First we see Erin (Kirsten Wiig), a theoretical physicist whose tenure is delayed by increasingly ridiculous requirements that no male colleague would have to perform. Another reference, another grant, another book – something is always missing, while male colleagues with less impressive achievements effortlessly move past. We see how Erin is aware of this, anxious to meet these criteria down to her appearance, but, at the same time, angry at having to perform a disproportional amount of ‘ass-kissing’. What I also like about the Erin vignette is the attention to knowledge policing: what gets validated by Western academia and what doesn’t. Academia rewards particular standards, particular modes of thinking and producing. You need to be similar to others, to cite the canon, to orient your research towards the current funding.

Despite being just as productive and successful as Erin, I was also denied tenure.

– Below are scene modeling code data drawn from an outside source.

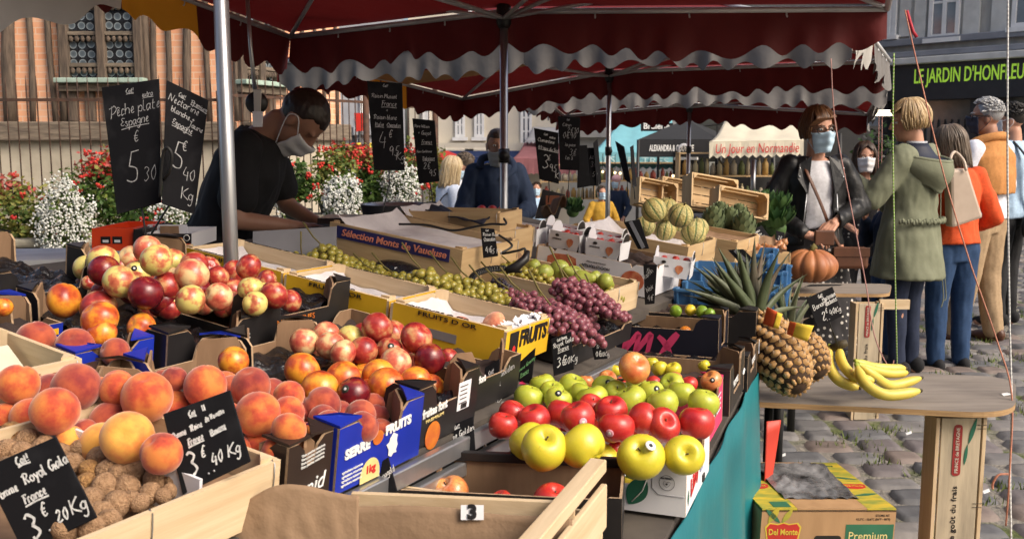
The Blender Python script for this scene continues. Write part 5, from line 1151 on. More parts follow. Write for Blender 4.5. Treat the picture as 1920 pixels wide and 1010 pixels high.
ORD = ['first', 'second', 'third', 'fourth', 'fifth', 'sixth', 'seventh', 'eighth', 'ninth', 'tenth', 'eleventh', 'twelfth', 'thirteenth', 'fourteenth']
STK = {'g': mat('black_sticker', (.01, .012, .01), bump=0), 'p': mat('pink_sticker', (.75, .35, .42), bump=0), 'w': mat('white_sticker', (.75, .75, .72), bump=0), 'k': mat('dark_sticker', (.02, .03, .02), bump=0)}
frng = random.Random(77)
ALLF = []
def heap(where, group, items, plane, h0, nrow=3, stems=False, dense=0):
 """items: (kind, px, py, r_px[, extra]); extra: dict(h=, sticker=, up=, flat=)"""
 data = []
 if dense: items = items + [(k, px + s * r_ * frng.uniform(.8, 1.1), py + r_ * frng.uniform(.1, .5), r_ * .86, {'h': (it[4].get('h', h0) if len(it) > 4 else h0) - .04}) for it in items for (k, px, py, r_) in [it[:4]] for s in (-1, 1) if frng.random() < dense and (len(it) < 5 or 'h' not in it[4] or it[4]['h'] > .09)]
 for it in items:
  k, px, py, rp = it[:4]; ex = it[4] if len(it) > 4 else {}; h = ex.get('h', h0)
  p = Lpx(px, py, h) if plane == 'L' else atz(px, py, RO_.z + h)
  dist = (p - CAM).dot(V((0, math.cos(PITCH), -math.sin(PITCH)))); R_ = rp * dist / FPX; data.append([k, px, py, p, R_, ex])
 ys = sorted(d[2] for d in data); n = len(ys); rows = min(nrow, max(1, n // 3)); names = {1: [''], 2: ['back row', 'front row'], 3: ['back row', 'middle row', 'front row'], 4: ['back row', 'second row', 'third row', 'front row']}[rows]
 cuts = [ys[n * i // rows] for i in range(rows)]; cnt = {}
 for d in sorted(data, key=lambda d: d[1]):
  r = max(i for i in range(rows) if d[2] >= cuts[i]); d.append(r); key = (KIND[d[0]][0] if d[0][:2] == 'wa' else d[0], r); cnt[key] = cnt.get(key, 0) + 1; d.append(cnt[key])
 for k, px, py, p, R_, ex, r, idx in data:
  nm, desc, cat = KIND[k]; tot = cnt[('walnut' if k[:2] == 'wa' else k, r)]
  nm = nm; loc = (names[r] + ' of ' if names[r] else '') + where
  lab = ex.get('label') or (('only ' + desc + ', ' if tot == 1 else desc + ', ' + ORD[min(idx - 1, 13)] + ' of ' + str(tot) + ' from the left, ') + loc)
  if len(lab.split()) > 16: lab = ((desc.split()[-1] if tot > 1 else desc) + (', ' + ORD[min(idx - 1, 13)] + ' from the left, ' if tot > 1 else ', ') + loc)
  lab = lab if len(lab.split()) >= 4 else lab + ' on the stall'
  o = link(nm, FMESH[k]); o.location = p; o.scale = (R_ * frng.uniform(.96, 1.03), R_ * frng.uniform(.96, 1.03), R_ * frng.uniform(.92, 1.03))
  up = ex.get('up')
  if up: q = V(up).normalized().to_track_quat('Z', 'Y'); o.rotation_mode = 'QUATERNION'; o.rotation_quaternion = q @ Euler((0, 0, frng.uniform(0, 6.28))).to_quaternion()
  elif k.startswith('app'): o.rotation_euler = (frng.gauss(0, .45), frng.gauss(0, .45), frng.uniform(0, 6.28))
  elif k in ('lime', 'lemon', 'pear'): o.rotation_euler = (PI / 2 + frng.gauss(0, .3), frng.gauss(0, .3), frng.uniform(0, 6.28))
  else: o.rotation_euler = (frng.uniform(-1.2, 1.2), frng.uniform(-1.2, 1.2), frng.uniform(0, 6.28))
  tag(o, lab, cat, group); WM[o.name] = Matrix.LocRotScale(o.location, o.rotation_quaternion if o.rotation_mode == 'QUATERNION' else o.rotation_euler, o.scale)
  if stems and k.startswith('app') and not ex.get('nostem'):
   s = link('stem', STEM, o)
  if ex.get('st'):
   kind, ox, oy = ex['st']; d = (CAM - p).normalized(); xr = V((0, 0, 1)).cross(d).normalized(); u2 = d.cross(xr)
   dd = (d + xr * ox + u2 * oy).normalized(); b = MB(); xx = V((0, 0, 1)).cross(dd).normalized()
   b.lathe([(1e-4, .02), (.12, .017), (.23, .0), (.235, -.012)], STK[kind], 16, frame(dd * 1.005, xx, dd.cross(xx), dd))
   if kind in 'gpwk': b.lathe([(.05, .023), (.085, .022), (.09, .016), (.06, .018)], STK['w' if kind != 'w' else 'g'], 12, frame(dd * 1.006, xx, dd.cross(xx), dd))
   me = b.mesh('sticker'); me.transform(WM[o.name].to_3x3().normalized().inverted().to_4x4()); link('sticker', me, o)
  ALLF.append((o, R_))
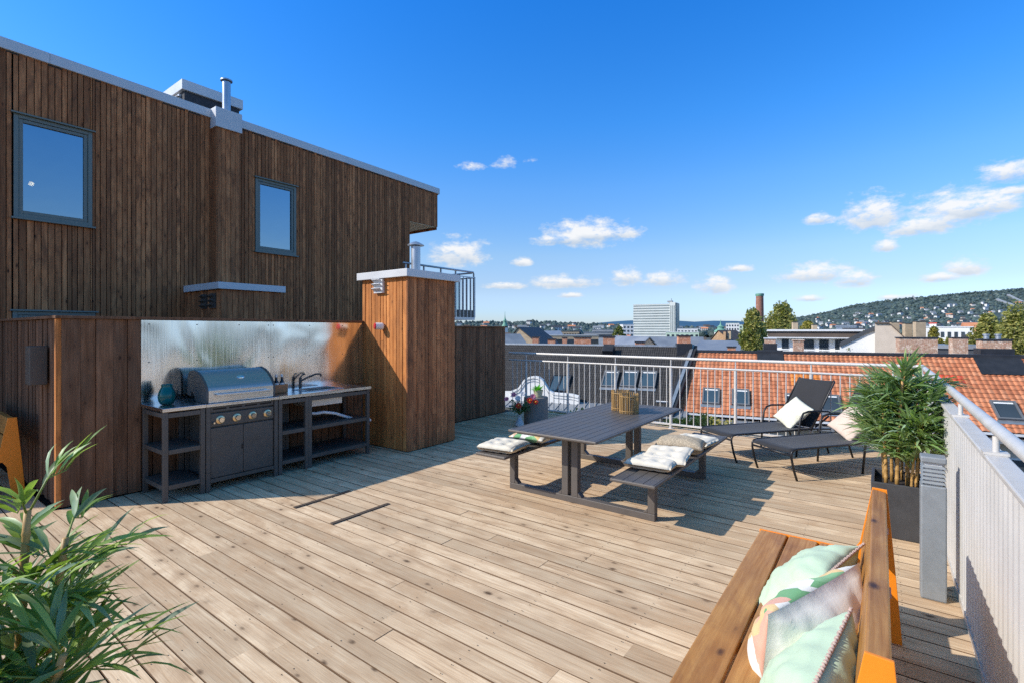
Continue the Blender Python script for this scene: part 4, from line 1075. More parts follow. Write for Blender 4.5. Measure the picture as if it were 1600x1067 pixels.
# ---- red tiled house opposite
RL = Vector((-10.85, 34.81, .2)); Rw = 25.5; RUN, RISE = 4.55, 3.5
dn = (D12 * RUN + Vector((0, 0, -RISE))); SL = dn.length; dn.normalize(); nr = E12.cross(dn); nr = nr if nr.z > 0 else -nr
red = thing('red_tiled_house', 'town house across the street with a long red pantile roof and black ridge', 'house', RL + D12 * 5 + Vector((0, 0, G0Z)))
tiled('roof', RL, E12, dn, Rw, SL, .25, SL / 17, M['tile_red'], red, .036, .025)
MB().obox(RL + E12 * Rw / 2 + Vector((0, 0, .02)), E12 * (Rw / 2), D12 * .17, Vector((0, 0, .09))).build('ridge_cap', M['lead'], red)
back = (-D12 * 4.55 + Vector((0, 0, -3.4))).normalized()
MB().add([RL, RL + E12 * Rw, RL + E12 * Rw + back * SL, RL + back * SL], [(0, 1, 2, 3)])
mb = MB(); mb.quad(RL + Vector((0, 0, -.05)), RL + E12 * Rw + Vector((0, 0, -.05)), RL + E12 * Rw + back * SL, RL + back * SL); mb.build('rear_roof', M['roof_dark'], red)
EL = RL + dn * SL
MB().obox(EL + E12 * Rw / 2 + D12 * .07 + Vector((0, 0, -.06)), E12 * (Rw / 2), D12 * .075, Vector((0, 0, .05))).build('gutter', M['white_metal'], red)
mb = MB().obox(EL + E12 * Rw / 2 + D12 * .55 + Vector((0, 0, -.30)), E12 * (Rw / 2), D12 * .50, Vector((0, 0, .045)))
for k in range(43): mb.obox(EL + E12 * (k * .6 + .2) + D12 * .55 + Vector((0, 0, -.235)), E12 * .02, D12 * .49, Vector((0, 0, .02)))
mb.build('metal_eave', M['roof_metal'], red)
WZ = EL.z - .35
def facade(parent, p, e, dpt, width, ztop, mat, rows, cols, winw=1.0, winh=1.5, rowh=3.1, trim=M['plaster_white']):
    dv = Vector((e.y, -e.x, 0)); dv = dv if dv.y < 0 else -dv
    c = p + e * width / 2 - dv * dpt / 2
    MB().obox((c.x, c.y, (ztop + G0Z) / 2), e * width / 2, dv * dpt / 2, (0, 0, (ztop - G0Z) / 2)).build('wall', mat, parent)
    for r in range(rows):
        for k in range(cols):
            q = p + e * (width * (k + .5) / cols); z = ztop - .9 - winh / 2 - r * rowh
            fr = MB().obox((q.x + dv.x * .02, q.y + dv.y * .02, z), e * (winw / 2 + .09), dv * .04, (0, 0, winh / 2 + .09)).build('window', trim, parent)
            MB().obox((q.x + dv.x * .05, q.y + dv.y * .05, z), e * winw / 2, dv * .018, (0, 0, winh / 2)).build('pane', M['citywin'], fr)
facade(red, EL + E12 * .1, E12, 8.6, Rw - .2, WZ, M['plaster_beige'], 2, 14)
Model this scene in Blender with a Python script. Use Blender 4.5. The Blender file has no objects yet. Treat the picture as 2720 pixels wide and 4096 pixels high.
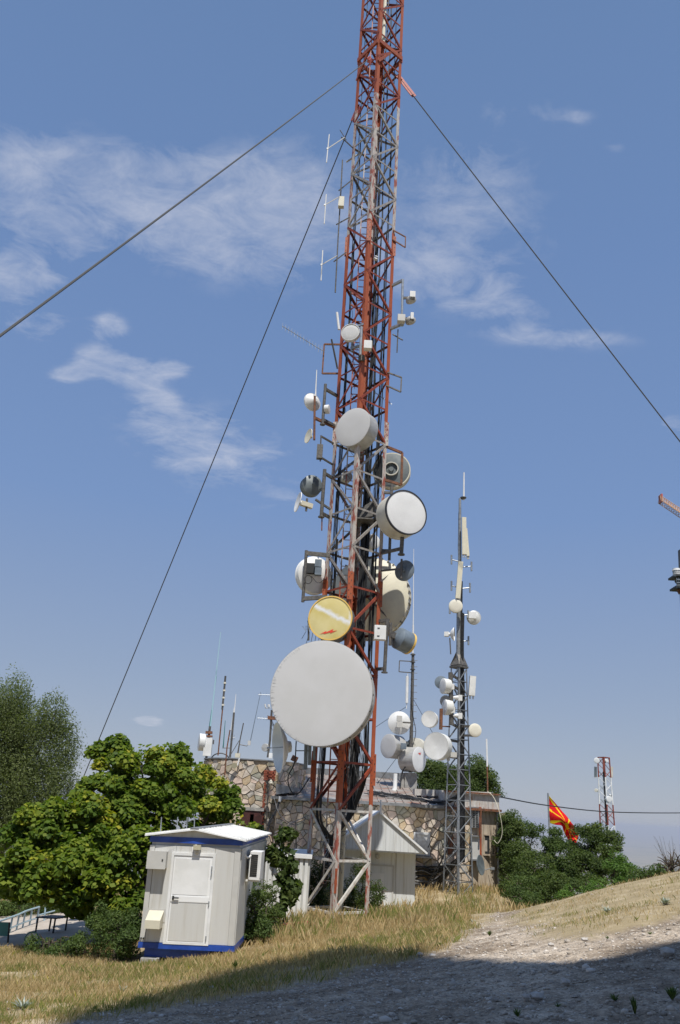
import bpy, math, random
import numpy as np
from mathutils import Vector, Matrix, noise as mnoise

random.seed(7); rng = np.random.default_rng(7)
S = bpy.context.scene
COL = S.collection
# ---------------------------------------------------------------- camera (eye = world origin, z up, looking along +Y)
FPX, PIT, ROL = 3200.0, math.radians(20.3), math.radians(3.4)
cp, sp, cr, sr = math.cos(PIT), math.sin(PIT), math.cos(ROL), math.sin(ROL)
FW = Vector((0, cp, sp)); R0 = Vector((1, 0, 0)); U0 = Vector((0, -sp, cp))
RT = R0*cr + U0*sr; UP = U0*cr - R0*sr
cam_d = bpy.data.cameras.new("camera"); cam = bpy.data.objects.new("camera", cam_d); COL.objects.link(cam)
cam.matrix_world = Matrix(((RT.x, UP.x, -FW.x, 0), (RT.y, UP.y, -FW.y, 0), (RT.z, UP.z, -FW.z, 0), (0, 0, 0, 1)))
cam_d.sensor_fit = 'VERTICAL'; cam_d.sensor_height = 36; cam_d.sensor_width = 24
cam_d.lens = 36*FPX/4096; cam_d.clip_start = 0.1; cam_d.clip_end = 300000
S.camera = cam
def ray(px, py): return FW*FPX + RT*(px-1360) + UP*(2048-py)
def at(px, py, Y):                      # point of the place seen at photo pixel (px,py), Y metres ahead
    d = ray(px, py); return d*(Y/d.y)
# ---------------------------------------------------------------- sun, sky, exposure
SUN_EL, SUN_AZ = math.radians(64), math.radians(9)     # azimuth: to the right of straight behind the camera
SUN = Vector((math.sin(SUN_AZ)*math.cos(SUN_EL), -math.cos(SUN_AZ)*math.cos(SUN_EL), math.sin(SUN_EL)))
sd = bpy.data.lights.new("sun", 'SUN'); sd.energy = 4.3; sd.angle = math.radians(0.53); sd.color = (1, .965, .90)
so = bpy.data.objects.new("sun", sd); COL.objects.link(so)
so.rotation_euler = SUN.to_track_quat('Z', 'Y').to_euler()
S.view_settings.view_transform = 'Standard'; S.view_settings.look = 'None'
S.view_settings.exposure = 0.3; S.view_settings.gamma = 1; S.view_settings.use_curve_mapping = False
W = bpy.data.worlds.new("World"); S.world = W; W.use_nodes = True
wn = W.node_tree; wn.nodes.clear()
def N(t, typ, **kw):
    n = t.nodes.new(typ)
    for k, v in kw.items():
        if k.startswith('i_'):
            key = k[2:]; key = int(key) if key.isdigit() else key
            n.inputs[key].default_value = v
        else: setattr(n, k, v)
    return n
def L(t, a, b): t.links.new(a, b)
def M(t, op, a, b=None, c=None, clamp=False):
    n = t.nodes.new('ShaderNodeMath'); n.operation = op; n.use_clamp = clamp
    for i, v in enumerate((a, b, c)):
        if v is None: continue
        if isinstance(v, (int, float)): n.inputs[i].default_value = v
        else: t.links.new(v, n.inputs[i])
    return n.outputs[0]
def sky_world():
    t = wn
    out = N(t, 'ShaderNodeOutputWorld'); bg = N(t, 'ShaderNodeBackground'); bg.inputs[1].default_value = SKY_STR
    sky = N(t, 'ShaderNodeTexSky'); sky.sky_type = 'NISHITA'; sky.sun_disc = False
    sky.sun_elevation = SUN_EL; sky.sun_rotation = math.atan2(SUN.x, SUN.y)
    sky.altitude = 1050; sky.air_density = 1.15; sky.dust_density = 0.5; sky.ozone_density = 1.6
    tc = N(t, 'ShaderNodeTexCoord'); sep = N(t, 'ShaderNodeSeparateXYZ'); L(t, tc.outputs['Generated'], sep.inputs[0])
    y = M(t, 'MAXIMUM', sep.outputs[1], .05)
    a = M(t, 'DIVIDE', sep.outputs[0], y); b = M(t, 'DIVIDE', sep.outputs[2], y)
    # coordinates on a cloud deck
    zz = M(t, 'MAXIMUM', sep.outputs[2], .02); u = M(t, 'DIVIDE', sep.outputs[0], M(t, 'ADD', zz, .12)); v = M(t, 'DIVIDE', sep.outputs[1], M(t, 'ADD', zz, .12))
    cv = N(t, 'ShaderNodeCombineXYZ'); L(t, u, cv.inputs[0]); L(t, v, cv.inputs[1]); 
    # haze-paled sky: most of the colour follows the sun's elevation in a clear, dusty summer sky, equal on all sides
    hr = N(t, 'ShaderNodeValToRGB'); L(t, sep.outputs[2], hr.inputs[0]); e = hr.color_ramp.elements
    SK = [(0.0, (.37, .41, .51)), (.14, (.285, .362, .525)), (.34, (.195, .310, .565)), (.60, (.160, .270, .520)), (.78, (.145, .250, .475)), (1.0, (.12, .21, .42))]
    for i, (p_, c_) in enumerate(SK):
        q_ = e[i] if i < 2 else e.new(p_); q_.position = p_; q_.color = tuple(v_/(SKY_STR*2**.3)/8 for v_ in c_)+(1,)
    hs = N(t, 'ShaderNodeVectorMath', operation='SCALE'); hs.inputs['Scale'].default_value = 8.0; L(t, hr.outputs[0], hs.inputs[0])
    bl = N(t, 'ShaderNodeMix', data_type='RGBA'); bl.inputs[0].default_value = .85; L(t, sky.outputs[0], bl.inputs[6]); L(t, hs.outputs[0], bl.inputs[7]); skyc = bl.outputs[2]
    mp = N(t, 'ShaderNodeMapping'); mp.inputs['Rotation'].default_value = (0, 0, math.radians(-32)); mp.inputs['Scale'].default_value = (.95, 1.25, 1); L(t, cv.outputs[0], mp.inputs[0])
    n1 = N(t, 'ShaderNodeTexNoise', i_Scale=4.6, i_Detail=12.0, i_Roughness=.60, i_Distortion=.35); L(t, mp.outputs[0], n1.inputs['Vector'])
    n2 = N(t, 'ShaderNodeTexNoise', i_Scale=12.0, i_Detail=12.0, i_Roughness=.7, i_Distortion=.5); L(t, mp.outputs[0], n2.inputs['Vector'])
    total = None
    def spot(px, py, rx, ry, ang, amp):
        nonlocal total
        d = ray(px, py); a0, b0 = d.x/d.y, d.z/d.y
        d2 = ray(px+rx, py); ra = abs(d2.x/d2.y-a0); d3 = ray(px, py-ry); rb = abs(d3.z/d3.y-b0)
        ca, sa = math.cos(ang), math.sin(ang)
        da = M(t, 'SUBTRACT', a, a0); db = M(t, 'SUBTRACT', b, b0)
        p = M(t, 'DIVIDE', M(t, 'ADD', M(t, 'MULTIPLY', da, ca), M(t, 'MULTIPLY', db, sa)), ra)
        q = M(t, 'DIVIDE', M(t, 'SUBTRACT', M(t, 'MULTIPLY', db, ca), M(t, 'MULTIPLY', da, sa)), rb)
        r = M(t, 'ADD', M(t, 'MULTIPLY', p, p), M(t, 'MULTIPLY', q, q))
        g = M(t, 'MULTIPLY', M(t, 'EXPONENT', M(t, 'MULTIPLY', r, -1.0)), amp)
        total = g if total is None else M(t, 'ADD', total, g)
    R = math.radians
    for s in CLOUDS: spot(s[0], s[1], s[2], s[3], R(s[4]), s[5])
    m = M(t, 'MINIMUM', total, 1.0)
    nz = M(t, 'ADD', M(t, 'MULTIPLY', n1.outputs[0], .52), M(t, 'MULTIPLY', n2.outputs[0], .48))
    d = M(t, 'ADD', M(t, 'MULTIPLY', nz, 2.3), M(t, 'MULTIPLY', m, .50))
    d = M(t, 'MULTIPLY', M(t, 'SUBTRACT', d, 1.36), 1.35, clamp=True)
    d = M(t, 'MULTIPLY', M(t, 'MULTIPLY', d, M(t, 'MULTIPLY', M(t, 'MULTIPLY', m, m), 2.2, clamp=True)), .68)
    mix = N(t, 'ShaderNodeMix', data_type='RGBA'); L(t, d, mix.inputs[0]); L(t, skyc, mix.inputs[6]); mix.inputs[7].default_value = CLOUD_COL
    L(t, mix.outputs[2], bg.inputs[0]); L(t, bg.outputs[0], out.inputs[0])
SKY_STR = 0.085; CLOUD_COL = (6.3, 6.5, 7.3, 1)
CLOUDS = [(300, 690, 620, 150, -18, .85), (800, 830, 560, 240, -14, 1.0), (1020, 960, 430, 150, -10, .6), (170, 900, 230, 110, -14, .95), (1200, 640, 300, 200, 0, .5),
          (80, 1150, 230, 160, 10, .9), (440, 1310, 80, 55, -20, 1.3), (390, 1450, 110, 60, -15, 1.35), (540, 1490, 110, 70, -20, 1.35), (640, 1605, 70, 40, 0, 1.2), (270, 1500, 80, 35, 0, 1.2), (700, 1475, 70, 35, 0, 1.2), (150, 1300, 120, 60, -10, 1.1), (40, 1090, 120, 50, -10, 1.2), (850, 1790, 380, 170, -10, 1.05), (700, 1690, 220, 60, -10, .5),
          (1850, 1150, 330, 110, -18, 1.0), (1900, 900, 420, 260, -12, .62), (2270, 1350, 300, 45, 2, .9), (2100, 450, 260, 70, 5, .62), (2460, 590, 60, 30, 10, .6), (2320, 470, 70, 30, 8, .55), (1900, 640, 300, 120, 0, .5),
          (2700, 1700, 110, 70, -8, .9), (595, 2885, 62, 20, 0, 1.6), (1180, 2000, 200, 60, 20, .35)]
sky_world()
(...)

My situation was simultaneously complicated and not complicated at all, in that it was an all-too-common combination of discrimination, intellectual conservatism, and neoliberal corporatization.

I've been doing a lot of thinking about the concept of "the undercommons" (here's a free PDF of the book), the gist of which is to "take what you can from the system and run." I've been fortunate to have a lot of good people in an extensive support network reach out to me since I was denied tenure, and many people have generously offered concrete resources that might help me make it back into the system. I'm grateful, of course, but I suspect that there may no longer be any room in the system for someone like me, who not only does research in and about the margins but also teaches from and to the margins. If the system won't support me, I'm not too terribly interested in giving more of my labor to support the system.

My main concern, at the moment, is how to become a Ghostbuster.